● **PROBLEM REQUIREMENTS**
All the data below goes into the copy word for word, but the pictures don't.

● **GIVEN MATERIAL**
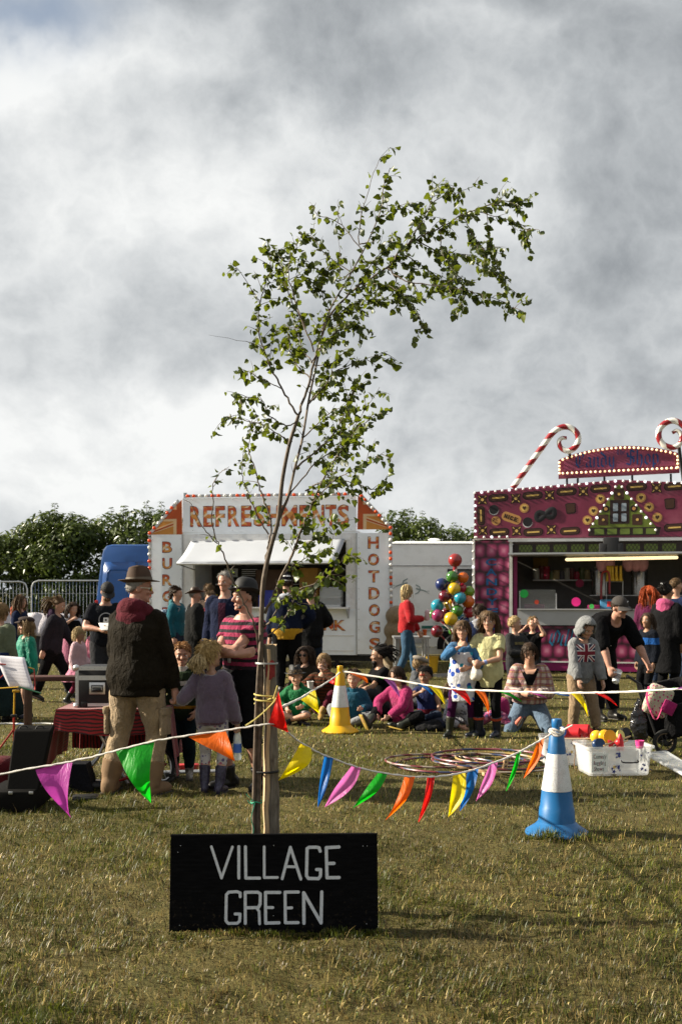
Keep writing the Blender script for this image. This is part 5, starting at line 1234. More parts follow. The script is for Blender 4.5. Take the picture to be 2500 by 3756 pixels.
    def cap(s, m_, tilt=(6,0), peak=True, m2=None, z=.66,grow=1.12):
        b = MB(); b.ell((0,0,0),(.335 * grow, .405 * grow, .36 * grow), None, 24,16); V = [Vector(v) for v in b.v]; ff = [f for f in b.f if all(V[i].z > -.03 for i in f)]
        Rt = X3(tilt[0], tilt[1],0); c_ = MB(); tr_ = lambda v: s.hp(*(Rt @ v + Vector((0,.02, z))))
        c_.add([tr_(v) for v in V], ff); o = c_.build('cap', m_, s.root, angle=60)
        bm = bmesh.new(); bm.from_mesh(o.data); bmesh.ops.delete(bm, geom=[v for v in bm.verts if not v.link_faces], context='VERTS'); bm.to_mesh(o.data); bm.free()
        o.modifiers.new('solid', 'SOLIDIFY').thickness = .02 * s.hh
        b = MB(); b.ell(tr_(Vector((0,0,.36 * grow))),[.03 * s.hh] * 3,nu=8,nv=5); b.build('cap_button', m_, o)
        if peak:
            b = MB(); b.grid(lambda u, v: tr_(Vector((math.sin((u - .5) * 2.2) * (.335 * grow + v * .06),-math.cos((u - .5) * 2.2) * (.405 * grow) - v * .34 * math.cos((u - .5) * 2.6),.0 - .09 * v - .10 * (abs(u - .5) * 2) ** 2 * (.3 + v)))),14,6)
            po = b.build('peak', m2 or m_, o, angle=60); po.modifiers.new('solid', 'SOLIDIFY').thickness = .022 * s.hh
        s.cap_o = o; return o
    def hood_down(s, m_, size=1., name='hood'):
        b = MB(); H = s.H; c_, Rm = s.at(1.0)
        for k in range(17):
            a = -1.9 + 3.8 * k / 16; r = .062 * H * size; th = (.024 + .010 * math.cos(a)) * H * size
            b.ell(c_ + Rm @ Vector((r * math.sin(a) * 1.05, r * math.cos(a) * .9 + .012 * H, (.012 + .022 * math.cos(a)) * H)),[th, th * 1.05, th * 1.25], nu=10,nv=7)
        b.ell(c_ + Rm @ Vector((0,.066 * H, -.014 * H)),[.078 * H * size, .030 * H * size, .040 * H * size], nu=12,nv=8); b.ell(c_ + Rm @ Vector((0,.072 * H, -.045 * H)),[.04 * H * size, .022 * H * size, .045 * H * size], nu=12,nv=8)
        o = b.build(name, m_, s.root, angle=None); s.remesh(o, max(.010, s.vox),((TEX_F, .02),(TEX_S, .008)),3); return o
    def collar(s, m_, r=.046,h=.03,name='collar'):
        c_, Rm = s.at(1.02); b = MB(); H = s.H
        b.loft([[c_ + Rm @ Vector((rr_ * H * math.cos(a), rr_ * H * math.sin(a) * .95, z_ * H)) for a in [2 * math.pi * j / 16 for j in range(16)]] for rr_, z_ in ((r * 1.2,-.02),(r * 1.05, h * .4),(r, h),(r * .85, h),(r * .85,-.02))], cap=False)
        return b.build(name, m_, s.root)
    def patch(s, target, fn, nu, nv, m_, name='print', off=.004):
        """print that follows the garment; fn(u, v) in local metres in front of it"""
        b = MB(); b.grid(fn, nu, nv); o = b.build(name, m_, s.root, angle=None)
        w_ = o.modifiers.new('wrap', 'SHRINKWRAP'); w_.target = target; w_.wrap_method = 'PROJECT'; w_.use_project_y = True; w_.use_positive_direction = True; w_.wrap_mode = 'ABOVE_SURFACE'; w_.offset = off; return o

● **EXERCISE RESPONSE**
Keep writing the Blender script for this image. This is part 5, starting at line 1234. More parts follow. The script is for Blender 4.5. Take the picture to be 2500 by 3756 pixels.
    def cap(s, m_, tilt=(6,0), peak=True, m2=None, z=.66,grow=1.12):
        b = MB(); b.ell((0,0,0),(.335 * grow, .405 * grow, .36 * grow), None, 24,16); V = [Vector(v) for v in b.v]; ff = [f for f in b.f if all(V[i].z > -.03 for i in f)]
        Rt = X3(tilt[0], tilt[1],0); c_ = MB(); tr_ = lambda v: s.hp(*(Rt @ v + Vector((0,.02, z))))
        c_.add([tr_(v) for v in V], ff); o = c_.build('cap', m_, s.root, angle=60)
        bm = bmesh.new(); bm.from_mesh(o.data); bmesh.ops.delete(bm, geom=[v for v in bm.verts if not v.link_faces], context='VERTS'); bm.to_mesh(o.data); bm.free()
        o.modifiers.new('solid', 'SOLIDIFY').thickness = .02 * s.hh
        b = MB(); b.ell(tr_(Vector((0,0,.36 * grow))),[.03 * s.hh] * 3,nu=8,nv=5); b.build('cap_button', m_, o)
        if peak:
            b = MB(); b.grid(lambda u, v: tr_(Vector((math.sin((u - .5) * 2.2) * (.335 * grow + v * .06),-math.cos((u - .5) * 2.2) * (.405 * grow) - v * .34 * math.cos((u - .5) * 2.6),.0 - .09 * v - .10 * (abs(u - .5) * 2) ** 2 * (.3 + v)))),14,6)
            po = b.build('peak', m2 or m_, o, angle=60); po.modifiers.new('solid', 'SOLIDIFY').thickness = .022 * s.hh
        s.cap_o = o; return o
    def hood_down(s, m_, size=1., name='hood'):
        b = MB(); H = s.H; c_, Rm = s.at(1.0)
        for k in range(17):
            a = -1.9 + 3.8 * k / 16; r = .062 * H * size; th = (.024 + .010 * math.cos(a)) * H * size
            b.ell(c_ + Rm @ Vector((r * math.sin(a) * 1.05, r * math.cos(a) * .9 + .012 * H, (.012 + .022 * math.cos(a)) * H)),[th, th * 1.05, th * 1.25], nu=10,nv=7)
        b.ell(c_ + Rm @ Vector((0,.066 * H, -.014 * H)),[.078 * H * size, .030 * H * size, .040 * H * size], nu=12,nv=8); b.ell(c_ + Rm @ Vector((0,.072 * H, -.045 * H)),[.04 * H * size, .022 * H * size, .045 * H * size], nu=12,nv=8)
        o = b.build(name, m_, s.root, angle=None); s.remesh(o, max(.010, s.vox),((TEX_F, .02),(TEX_S, .008)),3); return o
    def collar(s, m_, r=.046,h=.03,name='collar'):
        c_, Rm = s.at(1.02); b = MB(); H = s.H
        b.loft([[c_ + Rm @ Vector((rr_ * H * math.cos(a), rr_ * H * math.sin(a) * .95, z_ * H)) for a in [2 * math.pi * j / 16 for j in range(16)]] for rr_, z_ in ((r * 1.2,-.02),(r * 1.05, h * .4),(r, h),(r * .85, h),(r * .85,-.02))], cap=False)
        return b.build(name, m_, s.root)
    def patch(s, target, fn, nu, nv, m_, name='print', off=.004):
        """print that follows the garment; fn(u, v) in local metres in front of it"""
        b = MB(); b.grid(fn, nu, nv); o = b.build(name, m_, s.root, angle=None)
        w_ = o.modifiers.new('wrap', 'SHRINKWRAP'); w_.target = target; w_.wrap_method = 'PROJECT'; w_.use_project_y = True; w_.use_positive_direction = True; w_.wrap_mode = 'ABOVE_SURFACE'; w_.offset = off; return o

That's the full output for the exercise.